Was Kühnert nicht sagte: Die Armut ist das Resultat der Entscheidungen von Politikern und Politikerinnen auch und vor allem aus der SPD, die seit 1998 in 17 von 21 möglichen Jahren auf der Regierungsbank saß. Sie ist das Resultat der Entscheidungen von Leuten wie Andrea Nahles, die Kühnert selbst erst im vergangenen Jahr voller Überzeugung zu seiner Parteivorsitzenden gewählt hat. Darum berührte Guido Reil mit seiner Antwort auf Kühnerts bestechende Argumentation auch den eigentlichen Kern der Debatte: „Der SPD glaubt kein Schwein mehr irgendwas.“

Kevin Kühnert – das zeigt vor allem sein Glaube an eine Veränderbarkeit der SPD „von innen“ – repräsentiert eine politische Klasse, die kein Verständnis mehr aufbringt für Menschen, denen der Kapitalismus längst jede Hoffnung auf ein besseres Leben geraubt hat. Guido Reil – das zeigt insbesondere sein politischer Realitätsverlust – repräsentiert einen Teil der Bevölkerung, der kein geschlossen rechtsextremes Weltbild hat, sich aber auf der Suche nach einer Alternative zum Bestehenden ausgerechnet in einer rechten Denkweise verirrt hat.

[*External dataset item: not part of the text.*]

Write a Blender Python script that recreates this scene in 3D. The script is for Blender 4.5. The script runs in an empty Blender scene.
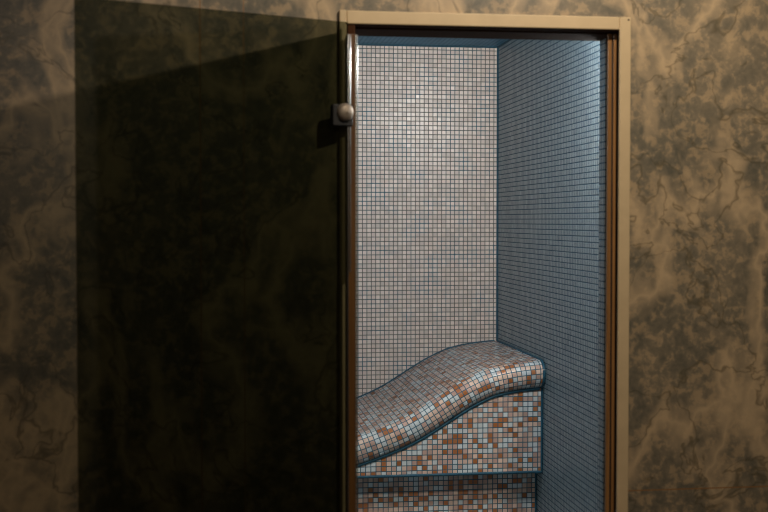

Bevor Guido Reil die erste Frage von Markus Lanz zur Klimapolitik beantwortete, sagte er in der Sendung ungefragt einige offenbar auswendig gelernte, aber aufschlussreiche Sätze. Reil lobte Kühnert als „größtes politisches Talent der SPD“ und gestand, dass er „vieles von dem, was Herr Kühnert sagt, eins zu eins teile“. Leider sah der Moderator das nicht als Chance, nachzuhaken – und die Wirtschafts- und Sozialpolitik der AfD so als das herauszuarbeiten, was sie ist: rassistisch und neoliberal.